-- start of DATA --

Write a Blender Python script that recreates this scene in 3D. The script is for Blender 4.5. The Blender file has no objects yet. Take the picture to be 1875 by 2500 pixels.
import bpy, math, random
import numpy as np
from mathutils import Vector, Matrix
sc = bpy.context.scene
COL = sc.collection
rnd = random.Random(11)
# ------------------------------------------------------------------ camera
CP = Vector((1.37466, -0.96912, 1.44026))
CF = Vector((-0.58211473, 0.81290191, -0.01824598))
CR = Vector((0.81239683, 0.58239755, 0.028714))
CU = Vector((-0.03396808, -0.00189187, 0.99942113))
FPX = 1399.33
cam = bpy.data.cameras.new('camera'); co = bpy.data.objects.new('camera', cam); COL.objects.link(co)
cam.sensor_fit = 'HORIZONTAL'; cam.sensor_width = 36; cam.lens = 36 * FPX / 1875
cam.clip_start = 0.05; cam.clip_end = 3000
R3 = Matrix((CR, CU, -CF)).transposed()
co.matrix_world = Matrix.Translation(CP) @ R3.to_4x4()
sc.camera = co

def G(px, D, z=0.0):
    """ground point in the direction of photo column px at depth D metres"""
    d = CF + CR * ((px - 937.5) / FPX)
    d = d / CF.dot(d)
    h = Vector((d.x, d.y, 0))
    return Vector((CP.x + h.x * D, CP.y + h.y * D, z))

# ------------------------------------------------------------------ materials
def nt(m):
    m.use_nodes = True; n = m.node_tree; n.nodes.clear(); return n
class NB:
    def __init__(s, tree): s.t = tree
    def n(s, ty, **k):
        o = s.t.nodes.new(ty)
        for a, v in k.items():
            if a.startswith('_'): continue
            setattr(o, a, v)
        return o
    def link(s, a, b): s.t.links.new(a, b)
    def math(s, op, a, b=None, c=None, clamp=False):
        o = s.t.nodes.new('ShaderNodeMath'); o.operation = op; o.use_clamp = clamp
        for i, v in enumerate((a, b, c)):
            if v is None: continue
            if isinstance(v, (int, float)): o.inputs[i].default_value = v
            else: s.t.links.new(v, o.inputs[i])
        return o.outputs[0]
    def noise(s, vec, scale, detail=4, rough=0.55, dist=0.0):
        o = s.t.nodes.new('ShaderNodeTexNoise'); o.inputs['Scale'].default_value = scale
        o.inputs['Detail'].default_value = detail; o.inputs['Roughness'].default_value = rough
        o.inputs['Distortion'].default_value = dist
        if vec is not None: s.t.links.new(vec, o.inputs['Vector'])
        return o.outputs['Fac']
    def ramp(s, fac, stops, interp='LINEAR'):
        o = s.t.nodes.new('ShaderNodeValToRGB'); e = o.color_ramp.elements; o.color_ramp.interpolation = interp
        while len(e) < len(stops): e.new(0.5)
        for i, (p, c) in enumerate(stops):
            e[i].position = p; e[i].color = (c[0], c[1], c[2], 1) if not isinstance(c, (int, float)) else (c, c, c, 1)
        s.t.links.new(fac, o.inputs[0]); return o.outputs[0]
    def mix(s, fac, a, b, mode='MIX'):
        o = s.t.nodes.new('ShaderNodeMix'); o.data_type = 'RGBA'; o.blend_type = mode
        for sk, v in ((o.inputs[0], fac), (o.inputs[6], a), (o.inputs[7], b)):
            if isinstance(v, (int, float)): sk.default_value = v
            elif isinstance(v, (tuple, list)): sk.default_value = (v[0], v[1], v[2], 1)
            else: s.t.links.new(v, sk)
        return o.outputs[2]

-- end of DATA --

* **GIVEN PROBLEM**
Write out exactly the lines from the start of the material through the line with "return Vector((CP.x +". No other output is expected.

* **THE REPLY**
Write a Blender Python script that recreates this scene in 3D. The script is for Blender 4.5. The Blender file has no objects yet. Take the picture to be 1875 by 2500 pixels.
import bpy, math, random
import numpy as np
from mathutils import Vector, Matrix
sc = bpy.context.scene
COL = sc.collection
rnd = random.Random(11)
# ------------------------------------------------------------------ camera
CP = Vector((1.37466, -0.96912, 1.44026))
CF = Vector((-0.58211473, 0.81290191, -0.01824598))
CR = Vector((0.81239683, 0.58239755, 0.028714))
CU = Vector((-0.03396808, -0.00189187, 0.99942113))
FPX = 1399.33
cam = bpy.data.cameras.new('camera'); co = bpy.data.objects.new('camera', cam); COL.objects.link(co)
cam.sensor_fit = 'HORIZONTAL'; cam.sensor_width = 36; cam.lens = 36 * FPX / 1875
cam.clip_start = 0.05; cam.clip_end = 3000
R3 = Matrix((CR, CU, -CF)).transposed()
co.matrix_world = Matrix.Translation(CP) @ R3.to_4x4()
sc.camera = co

def G(px, D, z=0.0):
    """ground point in the direction of photo column px at depth D metres"""
    d = CF + CR * ((px - 937.5) / FPX)
    d = d / CF.dot(d)
    h = Vector((d.x, d.y, 0))
    return Vector((CP.x + h.x * D, CP.y + h.y * D, z))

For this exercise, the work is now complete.